Haha, it's a funny coincidence!
How about interfacing the segments, from A-G to the sink driver, ULN2803? I just need to isolate the Propeller input pins.
Why do you need to isolate the Propeller pins? A Propeller pin can sink 40 mA. You certainly don't need a ULN2803 to drive the individual cathodes.
Oh, because the new seven-segs I bought requires a bit more current, it looks dim here on the board I'm working on.
By the way, if I connect the LED + resistor and a 5V supply into the prop pin, I guess it is already beyond its specifications?
I see.
However, I have a 4-digit all-in-one 7-segment module by Avago, quite a medium sized one.
The thing is it that the display is very dim despite being driven by ULN2803, and the digit selecting transistors.
Or I would just go ahead, and do the one you suggest? I'll have to try on this one.
John, don't you see that the ULN2803 is part of your problem? It is a darlington array. A darlington transistor has two base-emitter drops. When you add two base-emitter drops to the voltage drop of the LED and the voltage drop of your anode transistor, you're out of voltage to work with.
If you placed a milliamp meter in series with a digit, you'd see that you are achieving nowhere near 10 mA. And if you're not reaching 10 mA, what is the point of using a 500mA driver? The driver is part of your problem, not part of the solution.
Ouch, no wonder the display looked starved. I forgot all about the minusing 2-BE drops there.
So how to get around to making the display brighter?

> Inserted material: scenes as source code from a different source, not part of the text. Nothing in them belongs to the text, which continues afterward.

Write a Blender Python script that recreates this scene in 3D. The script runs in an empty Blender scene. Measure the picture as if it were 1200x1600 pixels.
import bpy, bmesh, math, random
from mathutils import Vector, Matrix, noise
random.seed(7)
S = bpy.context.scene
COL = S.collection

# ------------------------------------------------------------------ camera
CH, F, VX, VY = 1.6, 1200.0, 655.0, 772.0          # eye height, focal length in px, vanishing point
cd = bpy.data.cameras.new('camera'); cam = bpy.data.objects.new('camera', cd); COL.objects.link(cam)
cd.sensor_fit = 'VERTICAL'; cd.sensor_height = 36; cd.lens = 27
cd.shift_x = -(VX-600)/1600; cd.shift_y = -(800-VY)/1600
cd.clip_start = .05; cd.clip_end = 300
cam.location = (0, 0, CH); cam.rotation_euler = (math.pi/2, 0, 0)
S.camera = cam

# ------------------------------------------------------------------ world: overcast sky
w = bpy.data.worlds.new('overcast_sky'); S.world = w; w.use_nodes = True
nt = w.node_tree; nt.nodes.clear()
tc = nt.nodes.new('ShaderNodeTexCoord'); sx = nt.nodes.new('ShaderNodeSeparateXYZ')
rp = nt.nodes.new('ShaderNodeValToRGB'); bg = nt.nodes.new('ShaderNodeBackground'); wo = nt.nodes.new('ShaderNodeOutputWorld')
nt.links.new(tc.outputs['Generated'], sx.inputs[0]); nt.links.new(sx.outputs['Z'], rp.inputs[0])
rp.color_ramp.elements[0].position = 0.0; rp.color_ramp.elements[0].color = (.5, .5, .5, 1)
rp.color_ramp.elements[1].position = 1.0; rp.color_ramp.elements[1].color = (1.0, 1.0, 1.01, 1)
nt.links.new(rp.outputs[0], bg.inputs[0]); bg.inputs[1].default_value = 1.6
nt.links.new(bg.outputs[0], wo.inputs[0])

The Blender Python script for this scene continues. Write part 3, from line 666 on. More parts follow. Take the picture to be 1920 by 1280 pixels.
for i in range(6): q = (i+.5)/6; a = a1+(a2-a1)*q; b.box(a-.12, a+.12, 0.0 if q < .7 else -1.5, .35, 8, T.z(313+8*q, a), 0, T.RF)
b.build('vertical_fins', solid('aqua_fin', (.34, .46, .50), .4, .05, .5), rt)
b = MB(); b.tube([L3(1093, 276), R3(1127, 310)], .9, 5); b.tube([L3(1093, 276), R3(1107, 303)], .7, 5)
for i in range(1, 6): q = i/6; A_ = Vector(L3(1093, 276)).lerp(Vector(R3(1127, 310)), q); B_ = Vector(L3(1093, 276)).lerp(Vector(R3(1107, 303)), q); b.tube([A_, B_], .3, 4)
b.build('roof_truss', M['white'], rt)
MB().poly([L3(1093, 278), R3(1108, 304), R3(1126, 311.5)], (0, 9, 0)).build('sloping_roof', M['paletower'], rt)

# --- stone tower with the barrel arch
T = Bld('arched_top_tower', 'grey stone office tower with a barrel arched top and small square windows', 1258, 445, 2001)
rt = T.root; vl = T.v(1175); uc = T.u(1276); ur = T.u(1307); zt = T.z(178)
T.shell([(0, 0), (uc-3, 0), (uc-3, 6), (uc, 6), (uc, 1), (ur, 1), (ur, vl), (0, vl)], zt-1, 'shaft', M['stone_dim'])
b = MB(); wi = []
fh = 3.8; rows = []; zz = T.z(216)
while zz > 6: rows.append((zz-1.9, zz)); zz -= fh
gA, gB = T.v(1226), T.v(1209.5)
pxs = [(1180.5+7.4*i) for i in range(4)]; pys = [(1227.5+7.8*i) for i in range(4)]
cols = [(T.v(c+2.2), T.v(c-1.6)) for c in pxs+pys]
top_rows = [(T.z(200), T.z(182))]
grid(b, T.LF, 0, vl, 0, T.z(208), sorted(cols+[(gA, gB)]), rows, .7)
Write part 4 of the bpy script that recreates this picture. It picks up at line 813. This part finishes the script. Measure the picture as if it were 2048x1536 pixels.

I searched around the net but they don't have much schematics for it.
I'll have to drop the driver then.
What is the best solution for driving even bigger displays?
Isn't the common anode tied to Vdd? That should be coming from the 3.3v reg and not the prop. and then you sink the cathodes with the prop pins. What am I missing?
edit. ok...he is hooking up multiple of these up so he deactivates one of the segments by having the common anode on a prop pin. I get it now. lol
The anodes are multiplexed. If you didn't multiplex the anodes, you'd need 28 Prop pins to drive all the cathodes. This way you only need 7 for the cathodes and as few as two for the anodes if you decode them. Four if you don't.
First of all, I don't know what Avago display you are using now, but none that show up in the catalog are very big by my standards. And if you're dealing with a 4-digit module, it's smaller still. So there should be no need for anything other than the Prop pins themselves to drive the cathodes. 40 mA is a lot of current for an LED, even in a pulsed situation.
For the anode, simply use a PNP transistor like a 2N2907 or 2N3406 that you switch to saturation. That only has a voltage drop of about 0.2V. That will give you a pretty good voltage overhead to work with. At that point it's simply a matter of selecting the right current-limiting resistor. But that depends on your LEDs and the degree of multiplexing.
If you're doing 1-in-4 multiplexing, you may as well use the whole 40 mA. LED's don't mind being pulsed.
Here's the datasheet - http://www.avagotech.com/docs/AV02-0568EN
It's a very casual 4-digit seven-segments with two decimal points for the clocks and whatever it is.
I'll just get these transistors you mentioned and let the Prop pins sink the current instead then.
BTW, with this specific display, a 3.3 V supply, and saturated PNP transistors driving the common anode lines, you'd need current-limiting resistors of about 33 Ohms to get 40 mA through an LED segment.
(p.s: If you buy transistors by the bag like I do, they're only about $0.05 USD, each.)